Suppose the anticipated outcome from using the SIPOC-R tool is to facilitate communication and cultural development. In that case, it is essential to set that expectation initially and allow the dialogue to transpire organically. Prompting or guiding the conversation will erode the benefit of using this exercise to address communication needs in a naturally occurring manner. Instead, have participants discuss their needs and requirements, allowing for dialogue about the communication and culture. 

3. Allow time for breaks and sidebar conversations 

Following up from not forcing the conversation, for the team to gain the maximum benefit from using the SIPOC-R to discuss the organization’s culture from an internal/external customer perspective, allow the team the opportunities to discuss intangible topics such as how goals are communicated and how feedback is received across roles and functions. 

4. Do set expectations 

As with all Lean Six Sigma tools, it is essential to set expectations and objectives before completing the tool. In this case, the team was informed that we are doing this exercise to understand our stakeholders and what they need. In addition, the team was told that the MBB had some questions about how the internal customer feedback was being gathered and that one of the topics the team would debrief on identified the “lost in translation” internal customer opportunities after they completed the exercise. 

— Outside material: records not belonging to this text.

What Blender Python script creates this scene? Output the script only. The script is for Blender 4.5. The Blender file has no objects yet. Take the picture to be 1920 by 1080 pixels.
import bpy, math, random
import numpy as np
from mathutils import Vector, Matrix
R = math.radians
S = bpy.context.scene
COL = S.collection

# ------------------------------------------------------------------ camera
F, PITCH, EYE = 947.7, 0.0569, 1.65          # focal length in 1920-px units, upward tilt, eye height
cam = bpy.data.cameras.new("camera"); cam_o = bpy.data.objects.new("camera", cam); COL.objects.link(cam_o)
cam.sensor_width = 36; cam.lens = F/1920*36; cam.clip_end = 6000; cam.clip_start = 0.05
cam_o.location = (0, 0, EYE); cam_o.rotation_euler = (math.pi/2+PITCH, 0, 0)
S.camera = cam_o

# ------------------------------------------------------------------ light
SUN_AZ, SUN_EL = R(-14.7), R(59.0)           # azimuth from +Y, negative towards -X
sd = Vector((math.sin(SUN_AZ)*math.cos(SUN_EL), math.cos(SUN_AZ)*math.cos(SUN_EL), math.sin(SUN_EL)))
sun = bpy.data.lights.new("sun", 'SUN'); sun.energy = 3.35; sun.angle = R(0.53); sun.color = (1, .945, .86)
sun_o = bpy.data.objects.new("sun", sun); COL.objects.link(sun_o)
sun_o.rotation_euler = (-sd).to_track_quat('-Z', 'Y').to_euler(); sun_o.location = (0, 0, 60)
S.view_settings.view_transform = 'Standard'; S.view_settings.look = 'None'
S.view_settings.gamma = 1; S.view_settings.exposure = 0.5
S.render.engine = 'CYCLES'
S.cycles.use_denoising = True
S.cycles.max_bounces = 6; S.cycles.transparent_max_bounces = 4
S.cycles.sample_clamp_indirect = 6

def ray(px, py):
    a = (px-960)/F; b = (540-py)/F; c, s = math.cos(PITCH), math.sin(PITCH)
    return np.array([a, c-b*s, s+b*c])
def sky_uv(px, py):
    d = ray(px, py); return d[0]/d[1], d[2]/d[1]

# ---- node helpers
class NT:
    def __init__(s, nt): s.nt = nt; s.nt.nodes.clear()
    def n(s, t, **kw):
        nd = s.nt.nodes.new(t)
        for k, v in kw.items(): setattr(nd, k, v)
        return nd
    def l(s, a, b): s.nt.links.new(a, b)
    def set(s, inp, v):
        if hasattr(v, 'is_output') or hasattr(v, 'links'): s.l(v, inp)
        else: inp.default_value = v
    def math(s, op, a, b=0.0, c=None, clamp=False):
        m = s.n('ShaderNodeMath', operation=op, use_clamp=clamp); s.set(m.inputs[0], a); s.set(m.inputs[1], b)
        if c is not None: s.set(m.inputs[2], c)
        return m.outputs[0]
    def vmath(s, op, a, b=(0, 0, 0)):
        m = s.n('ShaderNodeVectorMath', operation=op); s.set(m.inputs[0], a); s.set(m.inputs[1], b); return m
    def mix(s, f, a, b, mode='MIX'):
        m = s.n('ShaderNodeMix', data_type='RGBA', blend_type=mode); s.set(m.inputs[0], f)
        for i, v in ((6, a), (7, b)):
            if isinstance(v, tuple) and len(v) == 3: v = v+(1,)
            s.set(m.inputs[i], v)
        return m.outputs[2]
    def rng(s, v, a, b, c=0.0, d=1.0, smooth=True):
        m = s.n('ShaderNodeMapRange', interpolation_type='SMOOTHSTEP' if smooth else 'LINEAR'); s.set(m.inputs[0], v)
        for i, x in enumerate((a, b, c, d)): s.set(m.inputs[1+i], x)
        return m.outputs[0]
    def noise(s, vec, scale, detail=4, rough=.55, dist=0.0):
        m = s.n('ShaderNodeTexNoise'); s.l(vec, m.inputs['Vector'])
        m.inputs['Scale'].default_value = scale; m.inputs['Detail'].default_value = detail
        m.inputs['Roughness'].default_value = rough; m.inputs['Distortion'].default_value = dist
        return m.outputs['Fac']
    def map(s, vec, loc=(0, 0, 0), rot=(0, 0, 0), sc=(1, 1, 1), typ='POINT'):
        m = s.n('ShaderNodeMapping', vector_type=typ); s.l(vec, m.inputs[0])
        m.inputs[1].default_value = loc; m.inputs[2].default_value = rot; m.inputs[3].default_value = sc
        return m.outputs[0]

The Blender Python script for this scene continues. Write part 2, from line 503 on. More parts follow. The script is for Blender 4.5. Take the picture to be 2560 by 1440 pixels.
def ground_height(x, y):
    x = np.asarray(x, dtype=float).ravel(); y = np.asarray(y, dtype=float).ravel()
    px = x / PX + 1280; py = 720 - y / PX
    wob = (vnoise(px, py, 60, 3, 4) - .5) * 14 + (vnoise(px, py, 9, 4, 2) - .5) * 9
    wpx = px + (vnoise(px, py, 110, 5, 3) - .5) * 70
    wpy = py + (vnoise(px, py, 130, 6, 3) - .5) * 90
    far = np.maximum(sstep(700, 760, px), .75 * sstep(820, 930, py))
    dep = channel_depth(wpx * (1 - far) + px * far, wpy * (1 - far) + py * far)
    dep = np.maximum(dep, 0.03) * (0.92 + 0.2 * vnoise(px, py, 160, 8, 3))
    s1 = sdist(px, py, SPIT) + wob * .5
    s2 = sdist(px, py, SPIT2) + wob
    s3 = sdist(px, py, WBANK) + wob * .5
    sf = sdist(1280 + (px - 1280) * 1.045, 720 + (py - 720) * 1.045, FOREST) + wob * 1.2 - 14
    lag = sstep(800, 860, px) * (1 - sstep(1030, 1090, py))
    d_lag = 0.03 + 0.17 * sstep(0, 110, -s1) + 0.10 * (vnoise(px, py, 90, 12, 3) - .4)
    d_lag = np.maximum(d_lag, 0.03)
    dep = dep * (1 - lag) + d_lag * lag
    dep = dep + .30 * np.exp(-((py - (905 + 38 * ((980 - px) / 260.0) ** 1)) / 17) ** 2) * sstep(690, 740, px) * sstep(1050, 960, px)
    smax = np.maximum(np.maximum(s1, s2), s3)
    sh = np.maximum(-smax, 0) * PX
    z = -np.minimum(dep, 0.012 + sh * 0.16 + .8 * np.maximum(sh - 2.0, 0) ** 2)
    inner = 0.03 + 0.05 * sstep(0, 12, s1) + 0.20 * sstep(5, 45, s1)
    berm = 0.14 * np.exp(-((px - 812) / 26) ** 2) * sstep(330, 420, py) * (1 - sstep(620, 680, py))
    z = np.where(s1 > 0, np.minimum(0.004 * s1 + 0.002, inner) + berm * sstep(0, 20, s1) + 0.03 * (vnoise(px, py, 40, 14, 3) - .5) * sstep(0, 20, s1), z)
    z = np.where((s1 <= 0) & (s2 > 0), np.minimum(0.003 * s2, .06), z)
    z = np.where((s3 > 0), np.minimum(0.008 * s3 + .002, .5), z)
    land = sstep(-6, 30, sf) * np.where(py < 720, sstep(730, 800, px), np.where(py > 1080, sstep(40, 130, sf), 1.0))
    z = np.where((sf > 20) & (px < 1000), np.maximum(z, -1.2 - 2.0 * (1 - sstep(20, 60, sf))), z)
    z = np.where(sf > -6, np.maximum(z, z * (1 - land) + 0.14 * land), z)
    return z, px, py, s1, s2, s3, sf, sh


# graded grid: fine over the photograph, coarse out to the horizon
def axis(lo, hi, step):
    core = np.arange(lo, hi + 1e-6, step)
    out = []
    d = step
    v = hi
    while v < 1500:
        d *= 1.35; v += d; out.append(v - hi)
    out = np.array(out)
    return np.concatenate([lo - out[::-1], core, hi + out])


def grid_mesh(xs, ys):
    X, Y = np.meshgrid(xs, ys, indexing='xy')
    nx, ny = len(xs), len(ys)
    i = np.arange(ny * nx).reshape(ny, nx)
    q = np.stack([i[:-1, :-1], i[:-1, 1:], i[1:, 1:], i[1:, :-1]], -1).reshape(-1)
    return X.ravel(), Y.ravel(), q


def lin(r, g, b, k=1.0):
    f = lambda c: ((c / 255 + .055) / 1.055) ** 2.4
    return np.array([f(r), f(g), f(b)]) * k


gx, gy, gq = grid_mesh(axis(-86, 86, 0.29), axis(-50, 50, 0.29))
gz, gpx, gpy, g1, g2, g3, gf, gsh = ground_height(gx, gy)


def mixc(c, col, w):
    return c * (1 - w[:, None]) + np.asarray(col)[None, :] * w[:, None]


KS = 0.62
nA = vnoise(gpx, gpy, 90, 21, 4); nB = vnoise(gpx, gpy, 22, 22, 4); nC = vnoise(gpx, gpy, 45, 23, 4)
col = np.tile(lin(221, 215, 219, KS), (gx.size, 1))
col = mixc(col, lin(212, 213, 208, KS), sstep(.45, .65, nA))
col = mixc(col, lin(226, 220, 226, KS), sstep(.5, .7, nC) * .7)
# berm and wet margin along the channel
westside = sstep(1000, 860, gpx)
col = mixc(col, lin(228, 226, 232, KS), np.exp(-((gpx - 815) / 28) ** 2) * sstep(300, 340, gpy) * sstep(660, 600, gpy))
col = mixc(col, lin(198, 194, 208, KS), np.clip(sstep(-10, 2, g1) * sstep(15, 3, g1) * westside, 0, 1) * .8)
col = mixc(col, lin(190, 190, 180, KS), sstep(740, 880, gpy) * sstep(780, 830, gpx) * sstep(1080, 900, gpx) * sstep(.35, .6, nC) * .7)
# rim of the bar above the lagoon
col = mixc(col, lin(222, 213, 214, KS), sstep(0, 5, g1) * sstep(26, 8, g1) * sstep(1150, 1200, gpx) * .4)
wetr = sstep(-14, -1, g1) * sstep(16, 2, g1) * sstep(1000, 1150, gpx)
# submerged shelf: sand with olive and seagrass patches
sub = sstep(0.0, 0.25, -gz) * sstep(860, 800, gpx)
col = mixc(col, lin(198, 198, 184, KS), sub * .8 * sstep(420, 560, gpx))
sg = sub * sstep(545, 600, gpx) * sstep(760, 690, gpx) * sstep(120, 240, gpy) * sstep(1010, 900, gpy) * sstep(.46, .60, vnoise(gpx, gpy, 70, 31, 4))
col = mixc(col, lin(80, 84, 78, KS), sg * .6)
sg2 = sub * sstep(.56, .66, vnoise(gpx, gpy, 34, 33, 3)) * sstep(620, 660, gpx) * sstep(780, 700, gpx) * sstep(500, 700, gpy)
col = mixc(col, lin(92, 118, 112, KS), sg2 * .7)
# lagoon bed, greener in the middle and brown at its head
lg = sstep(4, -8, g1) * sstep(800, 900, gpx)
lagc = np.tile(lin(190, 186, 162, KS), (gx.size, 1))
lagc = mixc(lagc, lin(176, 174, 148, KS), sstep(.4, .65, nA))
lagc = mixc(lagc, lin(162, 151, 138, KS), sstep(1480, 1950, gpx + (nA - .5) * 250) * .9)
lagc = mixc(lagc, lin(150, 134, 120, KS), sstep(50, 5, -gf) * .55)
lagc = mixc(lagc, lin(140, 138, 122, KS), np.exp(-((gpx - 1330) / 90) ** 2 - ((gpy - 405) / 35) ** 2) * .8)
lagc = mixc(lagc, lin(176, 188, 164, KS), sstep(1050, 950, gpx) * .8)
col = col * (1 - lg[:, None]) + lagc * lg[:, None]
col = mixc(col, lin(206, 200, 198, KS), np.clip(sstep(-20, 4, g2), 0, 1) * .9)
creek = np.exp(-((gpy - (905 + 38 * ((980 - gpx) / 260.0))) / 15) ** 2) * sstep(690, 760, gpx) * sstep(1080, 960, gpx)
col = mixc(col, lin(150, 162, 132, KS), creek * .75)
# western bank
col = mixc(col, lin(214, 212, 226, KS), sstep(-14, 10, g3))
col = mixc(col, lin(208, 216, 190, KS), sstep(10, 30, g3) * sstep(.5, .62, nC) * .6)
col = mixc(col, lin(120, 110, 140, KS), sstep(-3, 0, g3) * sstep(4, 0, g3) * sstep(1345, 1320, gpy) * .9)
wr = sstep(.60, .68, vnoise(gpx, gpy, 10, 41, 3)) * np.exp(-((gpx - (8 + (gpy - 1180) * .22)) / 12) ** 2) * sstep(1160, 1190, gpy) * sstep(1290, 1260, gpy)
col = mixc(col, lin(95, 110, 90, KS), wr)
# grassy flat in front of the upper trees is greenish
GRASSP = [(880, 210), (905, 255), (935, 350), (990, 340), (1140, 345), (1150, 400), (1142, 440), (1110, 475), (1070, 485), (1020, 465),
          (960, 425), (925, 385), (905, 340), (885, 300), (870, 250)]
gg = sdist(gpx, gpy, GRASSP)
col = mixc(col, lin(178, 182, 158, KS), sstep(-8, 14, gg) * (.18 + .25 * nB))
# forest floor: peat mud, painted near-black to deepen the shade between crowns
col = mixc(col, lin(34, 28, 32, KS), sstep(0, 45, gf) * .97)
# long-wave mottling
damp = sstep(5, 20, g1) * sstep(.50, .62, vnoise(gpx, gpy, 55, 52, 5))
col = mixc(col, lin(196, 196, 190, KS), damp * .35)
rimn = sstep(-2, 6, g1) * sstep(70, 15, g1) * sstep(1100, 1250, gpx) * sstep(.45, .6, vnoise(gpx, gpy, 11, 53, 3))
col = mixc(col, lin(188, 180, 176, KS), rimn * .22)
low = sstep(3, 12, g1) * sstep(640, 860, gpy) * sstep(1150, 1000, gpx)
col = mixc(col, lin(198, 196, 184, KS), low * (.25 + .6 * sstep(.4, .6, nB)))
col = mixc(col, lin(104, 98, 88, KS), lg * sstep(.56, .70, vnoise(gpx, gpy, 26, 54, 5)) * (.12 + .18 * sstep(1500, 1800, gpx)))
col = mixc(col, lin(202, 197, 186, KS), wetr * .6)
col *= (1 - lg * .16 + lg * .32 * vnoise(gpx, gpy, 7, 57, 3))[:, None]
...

Don’t save SIPOC-R for DMAIC projects

So often, Lean Six Sigma tools are saved for DMAIC projects and not adapted for non-project applications. In the case of this organization, they seemed to have everything “right” for a robust culture of continuous improvement, but upon closer inspection, they lacked the connecting communication to pull the culture together. Using the SIPOC-R tool was a great unifier that reinforced the importance of considering colleagues as internal customers and allowed the team to discuss the condition of their department in an objective, non-judgemental way.